Chaos

From: Peter Metcalfe <metcalph_at_quicksilver.net.nz>
Date: Wed, 04 Sep 2002 22:30:37 +1200


Peter Larsen:

>Metcalfe's model: Some acts are collateral worship of chaotic deities. This
>strengthens chaos but not much, since other gods are probably getting some
>of that worship, too.

Wrong. Some acts are *not* "collateral worship of chaotic deities". Some acts give worship to a deity and collateral worship to other deities. These other deities may or may not be chaotic.

If you had looked at the relationships as a vast interplay of magical energy and forces instead of focussing needlessly on the insignificant benefit a chaotic god gets, you would have seen this.

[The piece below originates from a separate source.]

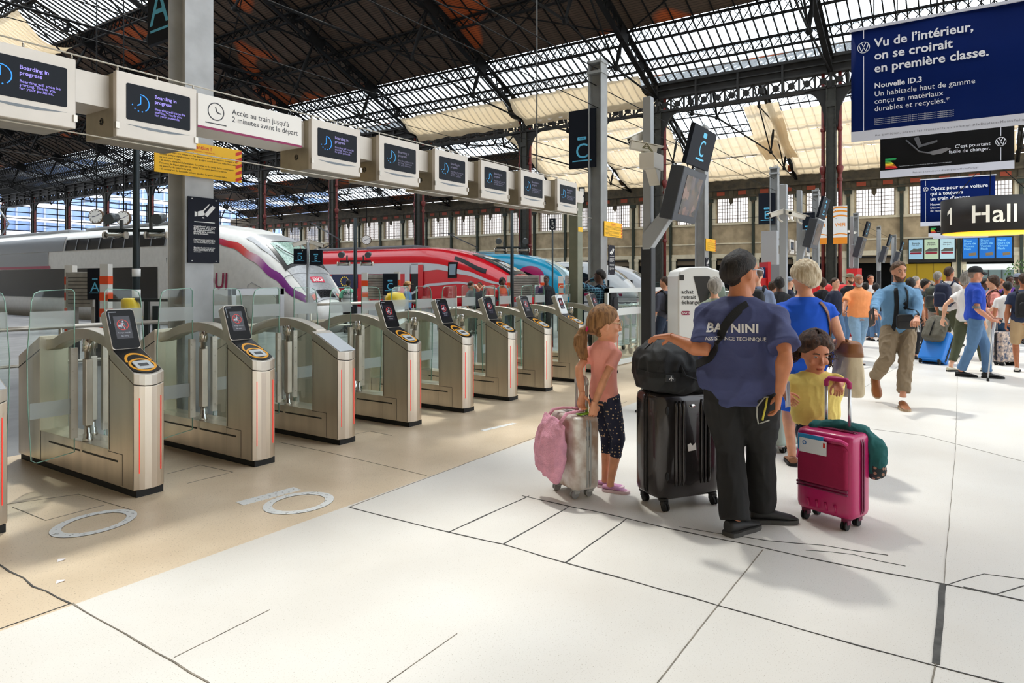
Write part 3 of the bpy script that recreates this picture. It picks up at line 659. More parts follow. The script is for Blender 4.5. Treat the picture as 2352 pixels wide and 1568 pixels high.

>Other acts are direct worship of chaotic deities that
>may cause observable chaotic effects. There is no way to be sure which is
>which without a lot of pawing through myth looking for "chaotic" actions by
>non-chaotic gods, because then it can't be caotic, can it?

I do not know where Peter Larsen is getting this last sentence from. I have not said anything remotely like it. I have said that Rape and Treachery are examples of chaotic actions.

>Chaotic acts cause chaos, but, if you're just being collateral about it,
>you get away unscathed (by chaos, at any rate).

Wrong. Acts which give collateral benefit to a chaotic deity only strengthen that deity, not chaos in general.

>I really don't understand why raping someone is direct worship of Thed
>but eating someone is not direct worship of the Ogre ancestor -- he's the
>source of cannibalism, for crying out loud!

Because the Ogre Ancestor is not the source of cannibalism, perhaps? People were eating each other before the Great Darkness - Yargan the Cannibal of Pelanda for example.

>Krjalk is god of treachery -- how treacherous do you have to be before
>it's direct worship?

An act of treachery is direct worship. An act of treachery is Krjalk.

> I really don't see why my model is so much inferior to yours.

Because it requires Chaos to be culturally relative (which is wrong) and a rather needless spelling out of unpleasant things.